Violent rhetoric

[Edited in 2023 to add: Content warning for a reference to real-world murder; also for a bunch of violent metaphors, including references to sexual violence.]

Every so often, friends of mine express outrage about the violent rhetoric and metaphors used by (for example) politicians.

And I agree that there's a lot of violent rhetoric and metaphors.

But one thing I think a lot of people who talk about such things tend to ignore is that common everyday speech is full of violent metaphors.

I've been noticing this for a long time, but I've become especially aware of it since my father's shooting death in 2005. For example, people talk metaphorically about wanting to kill each other all the time. Hell, I sometimes use that kind of language, and I'm a pacifist.

Some very common violent metaphors, just off the top of my head:

  • got them in my sights
  • targeted
  • in the crosshairs
  • I want to kill them
  • our team was slaughtered
  • kill me now
  • shoot me in the face (and variants)
  • stabbed me in the back
  • who do I have to kill to
  • I could murder a steak
  • point-blank
  • that exam was murder
  • slash the budget
  • on the firing line

And then there are all the metaphors about hitting, kicking, hurting, coercion, crushing, smashing, destroying, and causing people to emit sounds of pain.
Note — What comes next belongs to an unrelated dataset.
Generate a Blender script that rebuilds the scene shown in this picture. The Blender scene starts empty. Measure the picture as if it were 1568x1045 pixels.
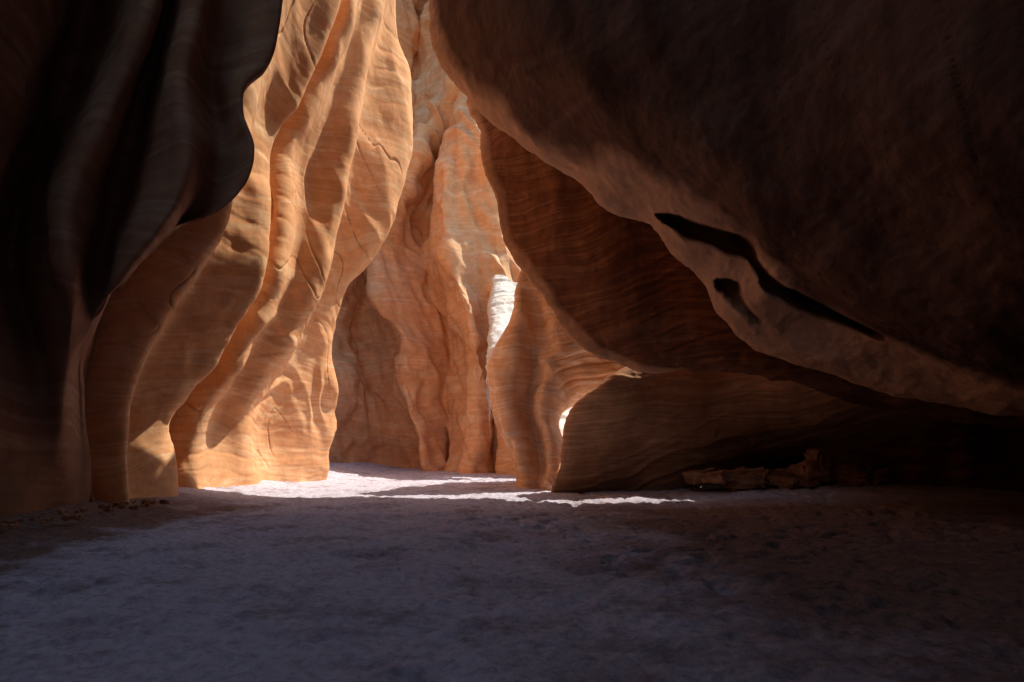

And self-harm, including prying one's own eyes out or shooting oneself in the foot. Not to mention all the violent sexual metaphors, mostly centered on acts that, if really carried out, would be rape.

A couple of the above-listed expressions arguably don't belong on this list, but I'm not going to argue about specific items, 'cause there are lots more where those came from.

I say all this not to condone the violent political rhetoric that others have objected to, but rather to raise awareness of the constant level of violent metaphor that most American English speakers engage in, and are surrounded by, all the time.

I'm certainly not arguing that the above are all expressions of actual interest in causing someone actual harm. Metaphor can make language richer, more colorful, more lively. (If you'll pardon the metaphors.) Metaphor suffuses our language; it would be hard, if not impossible, to say much of substance while entirely avoiding all use of metaphor.

But I do think that our specific choices of which metaphors to use can, sometimes, frame the way that we think about things. So next time you talk metaphorically about killing or murdering or raping or shooting or stabbing or slashing or mangling or punching or kicking or blowing up or stabbing or smashing or destroying or burning down or whatever, pause and think about what you're saying, and about whether that metaphor is the one you want to use.

(I can imagine all sorts of arguments to the effect that the violent rhetoric used by some politicians is different and special and unique and evil and wrong in a way that our ordinary use of violent metaphor isn't. And, sure, I do think that prominent political leaders ought to be even more careful with their words than the rest of us, and that anything that can be interpreted as really urging people to actually kill other people is generally a bad idea. But the question of whether politicians are justified in their metaphors is really not my point in this entry, so I'm hoping that y'all will hold back from arguing with me about that.)

(Wrote this entry a year ago, but wanted to distance it from the specific incidents and arguments at the time; I'm more interested in the general issue than in the specific awfulness that was going on then.)